The time it takes to get an amended mortgage offer varies, and depends on the lender and the circumstances.

Pete Muglestone, managing director of Online Mortgage Advisor, says:

“Getting the seller to agree to knock a few thousand off the asking price shouldn’t cause the loan-to-value (LTV) to go over 90% and collapse the sale. 

“For example, if the buyer had agreed a purchase price of £100,000 with a £90,000 mortgage, the buyer needs a £10,000 deposit. 

“If the seller agrees to reduce the purchase price by £2,000, the mortgage amount also needs adjusting to 90% of £98,000 – which is £88,200. 

“The buyer would then need a slightly smaller deposit of £9,800. 

“The broker or lender should always look to adjust the loan figures to match the lower valuation.

In my 10-plus years of experience, lenders have always been fine so long as the LTV is maintained because they are lending a lesser amount.” 

Are there any workarounds to lowering the asking price?

If your property survey does highlight any defects, stay calm and be clear about what steps to take next. Your options include:

  • accepting the problems and going ahead with the purchase at the agreed price

  • trying to renegotiate the price

  • asking the seller to fix the problems before you legally commit to the purchase

  • pulling out of the purchase altogether

First things first, talk through the property survey findings with your surveyor and get their advice.

If you want to probe further, ask specialist tradespeople to take a look. They’ll be able to give you a view on how to fix the issues, how long it will take and how much it will cost.

It’s a good idea to get a range of independent views.

If the issues haven’t put you off buying the property, you may want to renegotiate the price to account for the cost of fixing them.

You may need to provide a selection of quotes for the proposed work. But if all goes to plan, the seller will agree to knock the cost off the purchase price.

If you're struggling to persuade the seller to reduce the price to cover the cost of the work, you may consider accepting less of a reduction. 

This could also appease the seller, who may be reluctant to bear the entire cost of fixing a problem they've quite happily lived with for years. 

If you can put emotion to one side and think pragmatically, you'll be better placed to make the best decision. 

Image shows an adult talking on the phone while looking at a computer.

If you don’t fancy renegotiating the price, you could ask the seller to fix the defects before you buy the property.

The seller isn't obliged to do this. But they may agree to some or all of your requests in a bid to move ahead with the sale.

If you do go down this route, include the agreement in your contract.

Ask the seller for evidence that the work has been done to a good standard and request a copy of the paperwork, such as invoices and warranties.

They’ll come in handy if you have any issues further down the line.

What if the seller offers cash-in-hand?

Be wary if the seller offers you cash to cover the cost of any problems, as any purchase is subject to the contract.

The same applies if the seller offers a deal whereby they simply give something away. 

Anderson says: “The seller could do this without advising the agent, solicitors and the lender, but such situations come without protection of law and technically, the solicitor and lender should be made aware of them.

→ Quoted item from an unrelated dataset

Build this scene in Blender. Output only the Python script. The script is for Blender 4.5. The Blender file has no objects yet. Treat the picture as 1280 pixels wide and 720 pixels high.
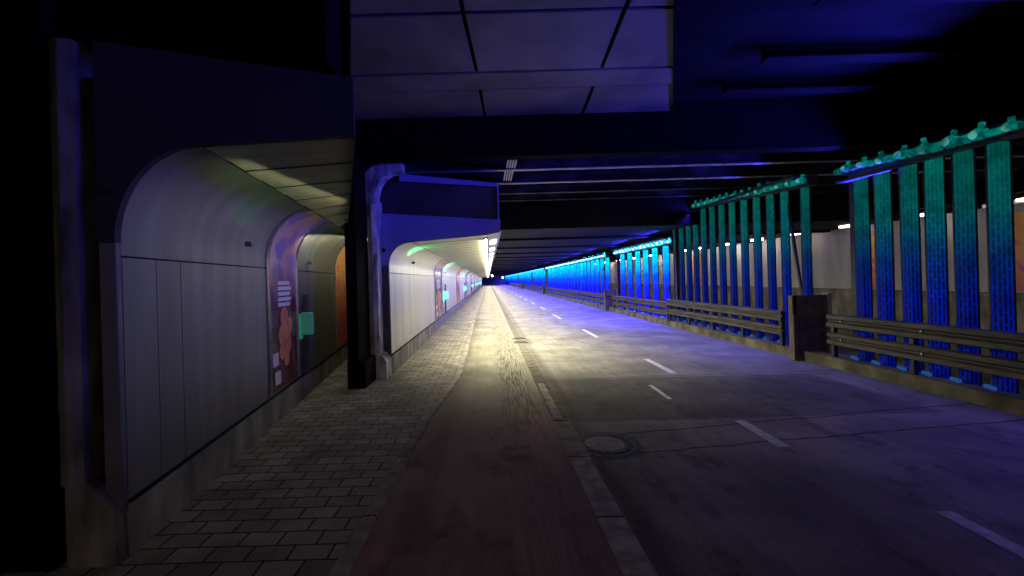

The solicitors have an obligation to advise the lender of such matters.”

So always seek advice from professionals, such as your solicitor or surveyor. 

How can I avoid ‘gazundering’?

Gazundering is where a buyer lowers their offer on the property they’re buying at the last minute. It often happens just before the deal becomes legally binding. 

Buyers can gazunder because they’ve spotted an opportunity to knock down the purchase price. 

There can be understandable reasons for buyers wanting to lower their offer, such as new information coming to light, they've had a change in circumstances or house prices have moved down since the offer was first made.

However, there are ways a seller can reduce the risk of gazundering. They include:

  • setting a realistic price for the property

  • being open about any issues at the outset

  • keeping the transaction moving forward quickly.